Cava Ranieri, cinquecentomila metri quadrati tra insediamenti di epoca romana, con grandi dolia (contenitori di  terracotta)  presenti al loro interno. Rinvenuti per caso dal 1981, in località Boccia al Mauro. A Terzigno, comune in provincia di Napoli, che  vanta con orgoglio questo singolare sito archeologico, purtroppo dal 2000 ridotto a una discarica: una vergogna su cui aveva posto l’accento una petizione della cittadinanza per restituirgli dignità, assegnandogli un ruolo di primo piano nel rilancio turistico della zona.
E proprio nel sito (foto) giovedì primo febbraio, dalle 10, in via Marconi, è stato organizzato l’incontro “La storia ritrovata: da sito di stoccaggio a sito archeologico”, su iniziativa dell’amministrazione comunale, per mostrare i risultati dell’attività di bonifica e le opportunità di sviluppo che potranno ricadere sull’intera area.
Con il primo cittadino Francesco Ranieri e l’assessore ai beni archeologici con delega al turismo, Genny Falciano, ci saranno anche il presidente del Parco del Vesuvio, Agostino Casillo, il presidente e Ad della Sogesid Spa (che ha effettuato gli interventi di bonifica) Enrico Biscaglia, il direttore generale del Parco archeologico di Pompei, Massimo Osanna e Mario Cesarano della Soprintendenza abap per l’Area Metropolitana di Napoli.
Tra gli altri partecipanti:  il consigliere regionale con la delega al Grande Progetto Pompei, Mario Casillo, i consiglieri della Città metropolitana, Michele Maddaloni (delegato Grande Progetto Pompei) ed Elena Coccia (delegato ai Siti Unesco), nonché una rappresentanza  studentesca del territorio.
Gli scavi fecero riemergere parte di tre strutture, denominate “Villa 1”, “Villa 2” e “Villa 6”. La prima tra fra il 1981 e il 1983: visibile una cella vinaria con 42 dolia, ambienti di servizio, un portico con colonne di tufo e mattoni, una stanza per il deposito del foraggio, un’aia con pavimentazione in coccio pesto.
La seconda (scavi del 1984-92), si sviluppa intorno a un cortile centrale con un portico sorretto da pilastri e colonne in laterizio.

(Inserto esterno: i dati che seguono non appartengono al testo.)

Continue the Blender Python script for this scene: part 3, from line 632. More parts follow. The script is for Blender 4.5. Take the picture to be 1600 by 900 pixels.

Qui sono stati rinvenuti gli scheletri di cinque persone e due cani.
“Villa 6” era adibita alla produzione di vino: lo testimonia il torcularium fornito di torchio a leva e olio.
Un risanamento necessario che fa sperare in un bel  futuro culturale per la terra dove l’artista  Salvatore Emblema  già in vita aveva trasformato la propria bianca e luminosa villa in un museo di opere colorate dall’energia vesuviana.